* Begin Data lines *

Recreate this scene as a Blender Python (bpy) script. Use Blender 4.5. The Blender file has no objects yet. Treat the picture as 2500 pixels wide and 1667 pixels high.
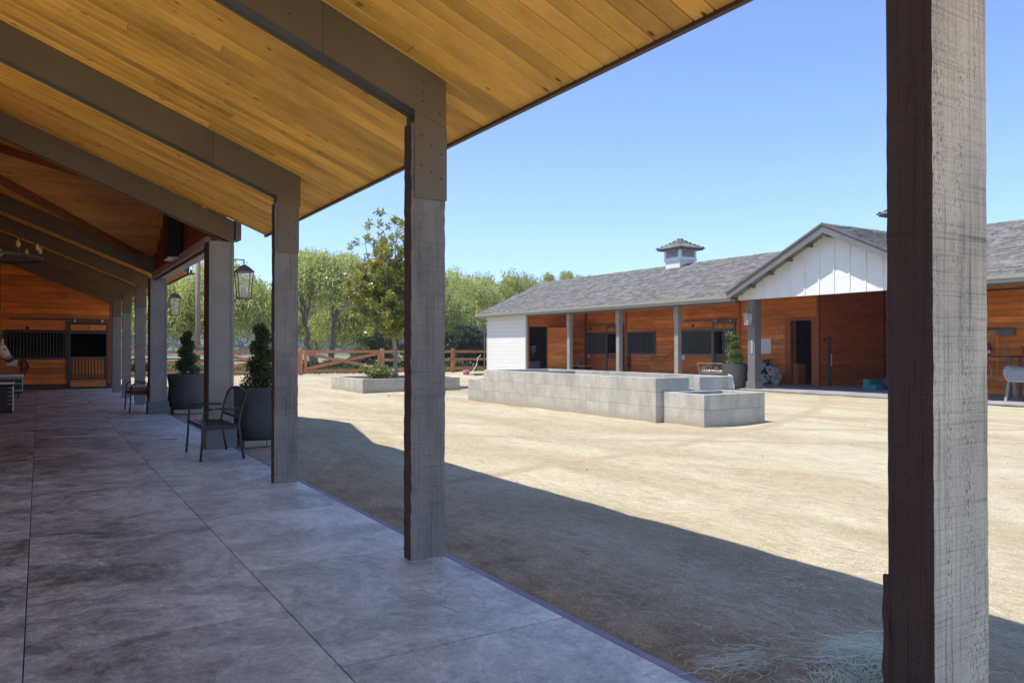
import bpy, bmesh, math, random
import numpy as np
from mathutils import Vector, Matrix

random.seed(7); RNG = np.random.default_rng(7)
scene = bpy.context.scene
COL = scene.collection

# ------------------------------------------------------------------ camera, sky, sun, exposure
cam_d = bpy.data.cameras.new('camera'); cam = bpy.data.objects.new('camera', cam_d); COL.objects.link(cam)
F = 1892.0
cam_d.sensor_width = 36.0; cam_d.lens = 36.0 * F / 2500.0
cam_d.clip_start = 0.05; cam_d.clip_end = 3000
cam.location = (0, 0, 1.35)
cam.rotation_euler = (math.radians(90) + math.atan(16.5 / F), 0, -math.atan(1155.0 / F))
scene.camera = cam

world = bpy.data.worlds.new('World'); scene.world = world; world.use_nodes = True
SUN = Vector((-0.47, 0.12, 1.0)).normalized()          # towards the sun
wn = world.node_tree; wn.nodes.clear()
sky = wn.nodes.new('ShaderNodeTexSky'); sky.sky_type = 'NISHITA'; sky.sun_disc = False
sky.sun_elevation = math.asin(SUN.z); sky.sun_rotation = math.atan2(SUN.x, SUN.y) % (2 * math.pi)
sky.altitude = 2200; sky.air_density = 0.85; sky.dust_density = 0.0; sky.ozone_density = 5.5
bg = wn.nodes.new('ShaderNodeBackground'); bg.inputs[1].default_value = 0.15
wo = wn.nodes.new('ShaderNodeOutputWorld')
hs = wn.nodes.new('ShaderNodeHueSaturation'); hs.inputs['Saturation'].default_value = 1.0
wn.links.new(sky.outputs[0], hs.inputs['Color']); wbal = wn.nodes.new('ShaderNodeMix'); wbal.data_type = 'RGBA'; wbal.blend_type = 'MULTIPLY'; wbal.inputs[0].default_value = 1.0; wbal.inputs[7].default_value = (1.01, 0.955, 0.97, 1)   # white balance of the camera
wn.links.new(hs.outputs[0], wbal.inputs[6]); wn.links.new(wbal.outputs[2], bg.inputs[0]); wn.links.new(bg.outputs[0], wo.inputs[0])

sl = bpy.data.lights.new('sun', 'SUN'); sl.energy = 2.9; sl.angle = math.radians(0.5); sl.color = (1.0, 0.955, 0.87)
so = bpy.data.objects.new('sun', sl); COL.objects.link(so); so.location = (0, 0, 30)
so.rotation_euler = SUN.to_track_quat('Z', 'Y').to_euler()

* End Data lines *

Repeat the material above in full and unchanged, minus its images.

**Correct answer**
Recreate this scene as a Blender Python (bpy) script. Use Blender 4.5. The Blender file has no objects yet. Treat the picture as 2500 pixels wide and 1667 pixels high.
import bpy, bmesh, math, random
import numpy as np
from mathutils import Vector, Matrix

random.seed(7); RNG = np.random.default_rng(7)
scene = bpy.context.scene
COL = scene.collection

# ------------------------------------------------------------------ camera, sky, sun, exposure
cam_d = bpy.data.cameras.new('camera'); cam = bpy.data.objects.new('camera', cam_d); COL.objects.link(cam)
F = 1892.0
cam_d.sensor_width = 36.0; cam_d.lens = 36.0 * F / 2500.0
cam_d.clip_start = 0.05; cam_d.clip_end = 3000
cam.location = (0, 0, 1.35)
cam.rotation_euler = (math.radians(90) + math.atan(16.5 / F), 0, -math.atan(1155.0 / F))
scene.camera = cam

world = bpy.data.worlds.new('World'); scene.world = world; world.use_nodes = True
SUN = Vector((-0.47, 0.12, 1.0)).normalized()          # towards the sun
wn = world.node_tree; wn.nodes.clear()
sky = wn.nodes.new('ShaderNodeTexSky'); sky.sky_type = 'NISHITA'; sky.sun_disc = False
sky.sun_elevation = math.asin(SUN.z); sky.sun_rotation = math.atan2(SUN.x, SUN.y) % (2 * math.pi)
sky.altitude = 2200; sky.air_density = 0.85; sky.dust_density = 0.0; sky.ozone_density = 5.5
bg = wn.nodes.new('ShaderNodeBackground'); bg.inputs[1].default_value = 0.15
wo = wn.nodes.new('ShaderNodeOutputWorld')
hs = wn.nodes.new('ShaderNodeHueSaturation'); hs.inputs['Saturation'].default_value = 1.0
wn.links.new(sky.outputs[0], hs.inputs['Color']); wbal = wn.nodes.new('ShaderNodeMix'); wbal.data_type = 'RGBA'; wbal.blend_type = 'MULTIPLY'; wbal.inputs[0].default_value = 1.0; wbal.inputs[7].default_value = (1.01, 0.955, 0.97, 1)   # white balance of the camera
wn.links.new(hs.outputs[0], wbal.inputs[6]); wn.links.new(wbal.outputs[2], bg.inputs[0]); wn.links.new(bg.outputs[0], wo.inputs[0])

sl = bpy.data.lights.new('sun', 'SUN'); sl.energy = 2.9; sl.angle = math.radians(0.5); sl.color = (1.0, 0.955, 0.87)
so = bpy.data.objects.new('sun', sl); COL.objects.link(so); so.location = (0, 0, 30)
so.rotation_euler = SUN.to_track_quat('Z', 'Y').to_euler()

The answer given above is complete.